O frio e contido Arquímedes (Guilherme Francella) comandava as operações. Ex-colaborador dos serviços de repressão dos anos de chumbo, ele agia impunemente porque contava com a proteção de figurões que ainda desfrutavam de poder e da vista grossa da polícia local. A obra deixa entrever esse ambiente de corrupção generalizada, legado da guerra suja, no qual esquemas ilícitos e clandestinos teimavam em subsistir. Arquímedes incorporava o tipo de homem para quem a família deve fazer tudo junto, mesmo que isso signifique cometer crimes. Alex (Peter Lanzani) era o seu braço direito e Daniel (Gastón Cocchiarale), apelidado de Maguila, reforçava o temível grupo, engrossado por mais três comparsas do pai. Os Puccio cobravam resgates em dólares e encarceravam as vítimas no sótão da própria casa, algumas vezes em um cômodo contíguo aos quartos dos filhos.   

O longa se move nessa desconfortável fronteira entre a violência torpe e um cotidiano prosaico. O drama pode ser observado de maneiras complementares. Como um quadro das relações de poder no âmbito de uma sociedade em recuperação, no contexto do fim da ditadura. Ou como um embate familiar, desencadeado por uma criatura que exercia controle implacável sobre toda a sua família, especialmente sobre Alex. Um conflito que revela a psicopatia de um, mascarada pela aparência polida, e a conveniência passiva de outro, inerte diante da sombra da opressão – no desfecho, o confronto ganha corpo num diálogo de conotação trágica, no qual o pai, ameaçado de prisão perpétua, joga na cara do filho que tudo o que ele tem hoje foi obtido graças à ditadura militar.   

Trapero pincela o enredo com espessas tintas realistas. Habilmente ele escapa da narrativa linear, com a inserção ocasional, ao longo do filme, de fragmentos dos episódios protagonizados pelo clã, e se vale do emaranhamento de imagens documentais, como noticiário televisivo e discursos de generais, às sequências de ficção.

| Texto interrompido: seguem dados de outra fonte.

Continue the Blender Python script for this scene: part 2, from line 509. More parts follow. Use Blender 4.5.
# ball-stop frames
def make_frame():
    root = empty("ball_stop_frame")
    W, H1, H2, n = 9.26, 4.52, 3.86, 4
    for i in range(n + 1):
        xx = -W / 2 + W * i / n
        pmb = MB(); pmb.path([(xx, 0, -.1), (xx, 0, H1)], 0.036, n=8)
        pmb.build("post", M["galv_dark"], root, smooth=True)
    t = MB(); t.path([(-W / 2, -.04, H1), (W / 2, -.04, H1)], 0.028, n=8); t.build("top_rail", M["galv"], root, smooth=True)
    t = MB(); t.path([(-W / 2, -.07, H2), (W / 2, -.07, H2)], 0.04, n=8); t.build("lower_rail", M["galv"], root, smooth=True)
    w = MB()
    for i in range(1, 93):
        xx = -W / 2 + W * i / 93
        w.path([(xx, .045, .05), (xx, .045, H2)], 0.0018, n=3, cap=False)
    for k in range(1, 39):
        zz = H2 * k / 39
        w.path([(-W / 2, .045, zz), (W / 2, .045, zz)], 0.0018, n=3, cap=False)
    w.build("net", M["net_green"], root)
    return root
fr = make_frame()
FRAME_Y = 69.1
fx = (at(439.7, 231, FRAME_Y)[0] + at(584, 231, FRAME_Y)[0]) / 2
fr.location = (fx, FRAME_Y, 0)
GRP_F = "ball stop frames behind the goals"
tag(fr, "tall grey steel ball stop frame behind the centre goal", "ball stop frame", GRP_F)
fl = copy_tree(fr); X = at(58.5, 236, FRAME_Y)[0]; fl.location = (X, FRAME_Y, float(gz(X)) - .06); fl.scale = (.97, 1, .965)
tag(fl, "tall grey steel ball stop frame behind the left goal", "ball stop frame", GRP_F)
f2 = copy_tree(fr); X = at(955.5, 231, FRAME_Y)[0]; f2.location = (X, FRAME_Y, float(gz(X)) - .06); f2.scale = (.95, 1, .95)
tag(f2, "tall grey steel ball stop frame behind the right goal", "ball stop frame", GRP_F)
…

O conjunto é palpitante e impregnado de momentos de crueldade psicológica. Até porque os flagrantes dos seqüestros se intercalam, por exemplo, com a rotina de um trivial jantar em família, incluindo oração de agradecimento. E tais instantes violentos são banhados por rock pesado, um recurso pontual do cineasta, que transtorna o espectador aos sonorizar o horror retratado. Uma das passagens mais surpreendentes é uma inesperada tentativa de suicídio, rodada num plano sequência bem executado. Outra tomada sem cortes transcorre no interior do lar dos Puccio, quando Arquímedes caminha carregando uma bandeja de comida – tranquilamente ele avisa à família que o jantar está pronto e só finaliza o percurso na porta do quarto onde um refém se encontra preso e amordaçado. Em outro momento exasperante, cenas de um assassinato e de um casal praticando sexo no interior de um carro se entremeiam.  

Neste filme, há uma visível influência do cinema de Martin Scorsese, de quem Trapero é reverente. O dado comum é a discussão moral, com ênfase nas relações familiares, que emerge da narrativa e lhe dá sentido. No final, os créditos anunciam que nunca se soube exatamente se todos os membros da família tinham total ciência dos crimes e do confinamento das vítimas nas dependências da própria residência. É uma informação perturbadora.

(Edgar Olimpio de Souza)

(Foto Divulgação)

 

Avaliação: Ótimo

 

O Clã

Título Original: El Clan (Argentina / Espanha, 2015)

Gênero: Drama, 108 min

Direção: Pablo Trapero

Elenco: Guilherme Francella, Peter Lanzani, Gastón Cocchiarale e outros.